Monday, Jan. 15, 1979
"Conspiracy"
An unexpected conclusion
After spending two years and $6 million on its investigation, the House Select Committee on Assassinations concluded that John F. Kennedy "was probably assassinated as a result of a conspiracy." It said it did not know who might have conspired with Lee Harvey Oswald in the shooting, but it specifically excluded such familiar scapegoats as the FBI, the CIA, the Secret Service, the Soviet government, the Cuban government, all anti-Castro Cuban groups and the Mafia.
The committee's bewildering finding rested almost solely on one fact: acoustics experts who examined a tape recording of sounds made in Dallas' Dealey Plaza on Nov. 22, 1963, testified that they can detect four shots being fired and that one came from the grassy knoll lying ahead of the President's limousine. The committee insisted that Oswald's second and third shots hit Kennedy from behind, while the mysterious second gunman missed.
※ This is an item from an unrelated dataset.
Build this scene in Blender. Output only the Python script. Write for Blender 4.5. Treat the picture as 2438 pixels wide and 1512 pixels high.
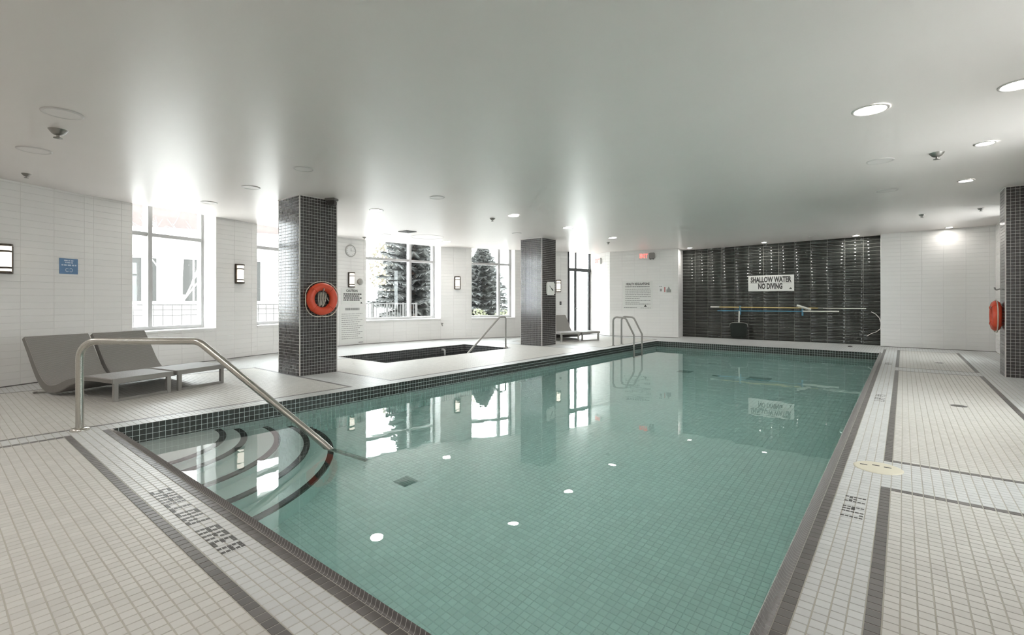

The committee said it would buttress its findings in 40 volumes of testimony and evidence to be issued this spring, but it sent its preliminary report to the Justice Department with the suggestion that further investigation is warranted. A spokesman there said Justice will await the full report before deciding what to do. The best guess: Justice has little desire for yet another assassination inquiry.